OPINIÓN ON LINE

Otra manera de quemar libros

No sé si al profesor Miguel Ángel Beltrán le gustan o no de las FARC, si es amigo de algún comandante. Lo que sé es que la Fiscalía no pudo probar que tuviera vínculos con la guerrilla.

Marta Ruiz, Marta Ruiz
21 de septiembre de 2014

Reconozco que debí escribir esta columna hace muchos días. Y si no lo hice es porque desestimé el miedo que produce el procurador Alejandro Ordoñez. No pensé que seriamente el rector de la Universidad Nacional cumpliera la orden de destitución del profesor Miguel Ángel Beltrán, emanada por ese ente de control, incluso después de que Ordóñez ha perdido todo pudor en mostrar su agenda anti-izquierda, y el uso político que le da a su cargo.

La historia de Beltrán comenzó en el 2009 cuando la inteligencia de la Policía se empeñó en demostrar que el profesor de la Universidad Nacional Miguel Ángel Beltrán, quien cursaba un posdoctorado en México, era Jaime Cienfuegos, un intelectual mencionado en los computadores de Raúl Reyes. El profesor fue extraditado hacia Colombia, esposado y humillado como si fuera un peligroso delincuente. Tiempos aquellos en los que las autoridades de este país podían lograr la captura internacional de quienes son requeridos por la justicia en su suelo (Así de eficiente fuera el sistema para capturar a los prófugos Arias, Hurtado, Restrepo, etc).

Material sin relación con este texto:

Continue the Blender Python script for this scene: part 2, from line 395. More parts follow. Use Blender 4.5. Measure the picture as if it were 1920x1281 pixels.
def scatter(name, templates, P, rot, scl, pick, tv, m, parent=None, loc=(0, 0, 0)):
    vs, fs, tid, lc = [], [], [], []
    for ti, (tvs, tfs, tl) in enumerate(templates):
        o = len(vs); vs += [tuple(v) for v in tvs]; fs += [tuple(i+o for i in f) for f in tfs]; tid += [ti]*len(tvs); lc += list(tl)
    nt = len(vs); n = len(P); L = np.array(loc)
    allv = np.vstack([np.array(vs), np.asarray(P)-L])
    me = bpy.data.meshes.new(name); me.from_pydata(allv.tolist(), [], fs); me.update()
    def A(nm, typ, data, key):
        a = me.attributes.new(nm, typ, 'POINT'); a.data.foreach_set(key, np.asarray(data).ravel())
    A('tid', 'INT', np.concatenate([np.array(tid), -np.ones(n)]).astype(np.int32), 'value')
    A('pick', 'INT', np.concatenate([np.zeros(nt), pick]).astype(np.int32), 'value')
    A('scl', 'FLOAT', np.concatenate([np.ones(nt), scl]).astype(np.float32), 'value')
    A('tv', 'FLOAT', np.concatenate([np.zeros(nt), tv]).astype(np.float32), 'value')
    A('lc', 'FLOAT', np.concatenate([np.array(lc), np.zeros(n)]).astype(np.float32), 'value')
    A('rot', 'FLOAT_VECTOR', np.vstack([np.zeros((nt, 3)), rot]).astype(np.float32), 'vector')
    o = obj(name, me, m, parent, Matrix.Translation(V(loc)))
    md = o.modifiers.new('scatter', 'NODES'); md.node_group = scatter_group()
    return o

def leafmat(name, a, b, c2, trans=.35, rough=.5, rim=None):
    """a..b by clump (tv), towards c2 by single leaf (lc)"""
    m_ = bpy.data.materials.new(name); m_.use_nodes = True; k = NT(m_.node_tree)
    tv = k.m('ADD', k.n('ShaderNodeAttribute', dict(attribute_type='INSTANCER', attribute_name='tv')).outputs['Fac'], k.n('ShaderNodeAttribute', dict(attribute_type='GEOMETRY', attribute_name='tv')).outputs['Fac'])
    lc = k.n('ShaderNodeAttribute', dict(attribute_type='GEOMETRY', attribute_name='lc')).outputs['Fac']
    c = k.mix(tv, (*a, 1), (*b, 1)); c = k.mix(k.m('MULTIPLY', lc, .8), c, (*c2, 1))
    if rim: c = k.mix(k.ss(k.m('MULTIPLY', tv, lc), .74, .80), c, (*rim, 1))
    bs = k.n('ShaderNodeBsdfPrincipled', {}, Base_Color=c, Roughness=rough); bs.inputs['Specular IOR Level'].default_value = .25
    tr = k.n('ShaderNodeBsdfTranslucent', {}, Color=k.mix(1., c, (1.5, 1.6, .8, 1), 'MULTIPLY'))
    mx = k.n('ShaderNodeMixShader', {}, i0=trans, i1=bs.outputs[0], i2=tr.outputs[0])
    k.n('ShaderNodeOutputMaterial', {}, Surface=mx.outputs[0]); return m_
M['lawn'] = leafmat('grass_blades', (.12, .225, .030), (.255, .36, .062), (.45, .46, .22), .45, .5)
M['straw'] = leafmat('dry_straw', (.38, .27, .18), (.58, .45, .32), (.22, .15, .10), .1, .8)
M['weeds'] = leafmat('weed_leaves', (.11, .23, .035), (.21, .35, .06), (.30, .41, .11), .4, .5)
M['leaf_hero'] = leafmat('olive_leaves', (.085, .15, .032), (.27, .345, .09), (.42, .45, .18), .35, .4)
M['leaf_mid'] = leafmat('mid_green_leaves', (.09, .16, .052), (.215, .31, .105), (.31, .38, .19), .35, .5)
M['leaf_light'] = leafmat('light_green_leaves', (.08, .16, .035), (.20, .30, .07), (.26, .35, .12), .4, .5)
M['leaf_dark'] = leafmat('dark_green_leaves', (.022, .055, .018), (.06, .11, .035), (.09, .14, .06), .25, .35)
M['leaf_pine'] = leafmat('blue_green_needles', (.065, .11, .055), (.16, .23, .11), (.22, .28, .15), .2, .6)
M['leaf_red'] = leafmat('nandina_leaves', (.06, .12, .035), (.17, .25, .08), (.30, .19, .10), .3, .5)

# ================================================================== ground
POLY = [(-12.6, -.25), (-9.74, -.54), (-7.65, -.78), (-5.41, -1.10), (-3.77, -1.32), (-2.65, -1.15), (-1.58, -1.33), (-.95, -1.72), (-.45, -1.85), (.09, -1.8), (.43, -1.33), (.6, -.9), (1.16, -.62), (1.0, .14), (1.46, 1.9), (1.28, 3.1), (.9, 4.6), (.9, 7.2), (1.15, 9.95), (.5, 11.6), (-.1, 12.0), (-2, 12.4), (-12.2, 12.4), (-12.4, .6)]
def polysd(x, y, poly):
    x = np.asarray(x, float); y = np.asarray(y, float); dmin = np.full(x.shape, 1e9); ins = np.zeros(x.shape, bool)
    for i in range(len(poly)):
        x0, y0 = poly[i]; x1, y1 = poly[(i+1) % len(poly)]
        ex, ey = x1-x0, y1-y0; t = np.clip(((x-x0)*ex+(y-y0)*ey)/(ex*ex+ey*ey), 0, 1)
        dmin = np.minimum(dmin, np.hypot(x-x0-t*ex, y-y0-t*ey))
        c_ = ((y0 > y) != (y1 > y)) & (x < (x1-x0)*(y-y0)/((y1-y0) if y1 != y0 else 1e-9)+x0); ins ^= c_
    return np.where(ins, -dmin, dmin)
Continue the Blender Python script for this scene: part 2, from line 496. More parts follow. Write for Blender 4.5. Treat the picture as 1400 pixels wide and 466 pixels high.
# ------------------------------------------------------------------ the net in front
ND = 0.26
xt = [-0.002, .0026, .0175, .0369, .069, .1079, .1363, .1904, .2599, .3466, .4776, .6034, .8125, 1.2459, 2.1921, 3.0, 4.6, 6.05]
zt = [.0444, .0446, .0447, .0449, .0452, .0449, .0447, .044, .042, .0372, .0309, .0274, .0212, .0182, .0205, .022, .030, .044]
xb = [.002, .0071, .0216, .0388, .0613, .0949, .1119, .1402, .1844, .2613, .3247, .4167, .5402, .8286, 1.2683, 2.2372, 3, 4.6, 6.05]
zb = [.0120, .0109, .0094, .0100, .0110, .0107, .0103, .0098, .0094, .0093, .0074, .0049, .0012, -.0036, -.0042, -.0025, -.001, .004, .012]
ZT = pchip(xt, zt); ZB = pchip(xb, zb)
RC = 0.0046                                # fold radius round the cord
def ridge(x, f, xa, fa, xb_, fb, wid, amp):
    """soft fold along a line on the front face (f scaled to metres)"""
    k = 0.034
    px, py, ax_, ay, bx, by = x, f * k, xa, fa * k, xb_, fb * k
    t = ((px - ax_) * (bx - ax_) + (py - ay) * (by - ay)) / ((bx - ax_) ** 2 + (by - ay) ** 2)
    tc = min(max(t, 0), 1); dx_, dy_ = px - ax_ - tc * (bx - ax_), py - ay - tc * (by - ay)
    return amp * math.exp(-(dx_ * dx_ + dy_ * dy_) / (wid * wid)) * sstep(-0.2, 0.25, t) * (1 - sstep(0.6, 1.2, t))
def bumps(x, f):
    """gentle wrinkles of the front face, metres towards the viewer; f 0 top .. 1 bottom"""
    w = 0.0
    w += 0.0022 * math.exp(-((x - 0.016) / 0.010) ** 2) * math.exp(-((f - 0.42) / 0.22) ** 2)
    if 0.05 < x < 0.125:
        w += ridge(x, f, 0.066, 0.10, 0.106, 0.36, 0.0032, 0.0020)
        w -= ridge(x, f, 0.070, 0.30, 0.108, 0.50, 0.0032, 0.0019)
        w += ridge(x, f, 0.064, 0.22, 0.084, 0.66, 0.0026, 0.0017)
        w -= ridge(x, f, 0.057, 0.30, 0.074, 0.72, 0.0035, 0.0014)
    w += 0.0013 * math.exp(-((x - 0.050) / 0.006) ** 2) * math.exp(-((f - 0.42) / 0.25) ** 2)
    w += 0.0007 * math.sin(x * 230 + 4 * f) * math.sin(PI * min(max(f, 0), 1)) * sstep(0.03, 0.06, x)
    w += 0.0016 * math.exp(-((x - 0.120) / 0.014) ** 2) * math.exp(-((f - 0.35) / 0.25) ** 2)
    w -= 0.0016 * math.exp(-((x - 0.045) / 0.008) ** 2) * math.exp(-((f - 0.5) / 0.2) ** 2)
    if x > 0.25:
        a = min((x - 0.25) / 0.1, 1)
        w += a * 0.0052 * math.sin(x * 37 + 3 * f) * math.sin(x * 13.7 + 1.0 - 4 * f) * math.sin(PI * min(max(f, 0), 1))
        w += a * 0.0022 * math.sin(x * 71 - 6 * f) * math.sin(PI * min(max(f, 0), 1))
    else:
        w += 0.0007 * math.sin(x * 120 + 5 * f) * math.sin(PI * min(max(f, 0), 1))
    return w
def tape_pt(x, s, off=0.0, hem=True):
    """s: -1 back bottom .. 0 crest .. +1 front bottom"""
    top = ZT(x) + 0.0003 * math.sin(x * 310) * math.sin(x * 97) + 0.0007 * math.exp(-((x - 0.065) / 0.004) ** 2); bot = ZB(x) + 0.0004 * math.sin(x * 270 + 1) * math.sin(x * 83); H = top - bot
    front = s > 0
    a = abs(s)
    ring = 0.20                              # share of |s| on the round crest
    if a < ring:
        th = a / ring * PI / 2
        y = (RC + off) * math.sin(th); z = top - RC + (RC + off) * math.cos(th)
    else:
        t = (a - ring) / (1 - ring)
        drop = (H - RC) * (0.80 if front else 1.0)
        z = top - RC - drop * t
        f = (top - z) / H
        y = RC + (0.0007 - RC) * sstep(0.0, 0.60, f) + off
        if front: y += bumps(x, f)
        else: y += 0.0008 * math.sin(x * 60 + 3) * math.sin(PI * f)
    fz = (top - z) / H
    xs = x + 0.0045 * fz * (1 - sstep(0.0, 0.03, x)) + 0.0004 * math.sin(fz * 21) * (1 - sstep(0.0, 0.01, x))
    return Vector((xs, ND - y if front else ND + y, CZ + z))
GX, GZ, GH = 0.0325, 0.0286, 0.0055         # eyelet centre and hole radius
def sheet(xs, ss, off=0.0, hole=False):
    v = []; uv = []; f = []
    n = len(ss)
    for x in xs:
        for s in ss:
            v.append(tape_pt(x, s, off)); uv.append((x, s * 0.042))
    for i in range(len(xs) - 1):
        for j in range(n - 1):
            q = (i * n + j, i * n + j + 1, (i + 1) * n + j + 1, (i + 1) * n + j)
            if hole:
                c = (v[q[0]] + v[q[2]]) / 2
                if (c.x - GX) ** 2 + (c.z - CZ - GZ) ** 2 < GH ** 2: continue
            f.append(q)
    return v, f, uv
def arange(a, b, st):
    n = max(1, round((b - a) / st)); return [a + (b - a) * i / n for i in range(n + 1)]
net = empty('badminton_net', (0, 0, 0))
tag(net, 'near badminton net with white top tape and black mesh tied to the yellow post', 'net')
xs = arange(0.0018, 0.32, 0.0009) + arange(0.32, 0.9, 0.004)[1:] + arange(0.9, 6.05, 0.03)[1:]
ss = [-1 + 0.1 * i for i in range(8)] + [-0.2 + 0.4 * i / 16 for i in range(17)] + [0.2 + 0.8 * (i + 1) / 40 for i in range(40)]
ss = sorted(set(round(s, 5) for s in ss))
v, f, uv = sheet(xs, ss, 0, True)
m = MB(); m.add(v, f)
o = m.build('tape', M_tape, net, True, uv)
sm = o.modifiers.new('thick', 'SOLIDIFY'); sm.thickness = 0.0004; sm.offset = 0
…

Las pruebas que el Gobierno tenía contra Beltrán siempre fueron débiles. Unas fotos tomadas en México en tiempos del Caguán en las que se veía al profesor conversando con miembros de las FARC, que él ha atribuido a investigaciones académicas. Y los correos del supuesto ideólogo llamado Cienfuegos. Por cierto, hasta ahora no he podido entender muy bien cuál es la función de los tales ideólogos de la insurgencia. Si son quienes inspiran a los guerrilleros para cometer sus fechorías, o dan órdenes, o crean doctrina. En todo caso, parece un oficio bastante inútil en unas organizaciones que no han hecho más que repetir su discurso al infinitum, sin reparar en los cambios del mundo.

El otro cargo que le imputaban a Beltrán era el de ser reclutador. Los argumentos de la inteligencia, que tuvo finalmente que desestimar la Fiscalía, eran que el profesor organizaba congresos de sociología para convencer a los estudiantes de levantarse en armas y que estos, como borregos, obedecían. Presumían sus acusadores de que las universidades públicas, y en especial La Nacional, no son espacios para el debate sino antros del delito.

Finalmente la Fiscalía no pudo probar que Beltrán fuera Cienfuegos, ni que hubiese cometido acto ilegal alguno. De hecho, hubo hasta informantes y testigos que dijeron que no, que el señor no tenía nada que ver con las guerrilla. Para entonces ya su carrera como intelectual estaba manchada y había pasado casi tres años en la cárcel. Pero eso era poco para Ordóñez, que siguió el proceso disciplinario y le aplicó todo el peso de su poder: lo destituyó e inhabilitó por 13 años para ejercer cargos públicos, es decir, para ser profesor de la Universidad Nacional.  

Yo no conozco a Beltrán. No sé si gusta o no de las FARC, si es amigo de algún comandante o si tiene simpatías con la insurgencia. Lo que sé es que la Fiscalía no pudo probar que tuviera vínculos con la guerrilla. Y que el fallo de la Procuraduría que lo destituye señala como sospechosas actividades que por lo menos a mí me parecen de lo más normal en la vida universitaria. Creo que a Beltrán lo han sancionado draconianamente por expresar su pensamiento, por lo que ha dicho y ha escrito sobre el conflicto, sobre la guerrilla, y eso en nuestra vida universitaria solía llamarse libertad de cátedra. Y en nuestra doctrina constitucional se denomina (espero que aún) libertad de expresión.

Se me hace escandaloso que en este país que presume de vivir aires democráticos renovados haya pasado de agache la destitución del profesor y, más aún, que se haya consumado muy a pesar de que un grupo de profesores de la Universidad Nacional alertara sobre el riesgo que su cumplimiento implica para la deliberación académica. Uno entiende que Ordóñez sea temido por el uso arbitrario que ha hecho de su poder y porque, al parecer, nadie puede detenerlo. Pero la Universidad, y en particular sus directivas, debió leer este fallo como lo que es en realidad: otra manera de quemar libros.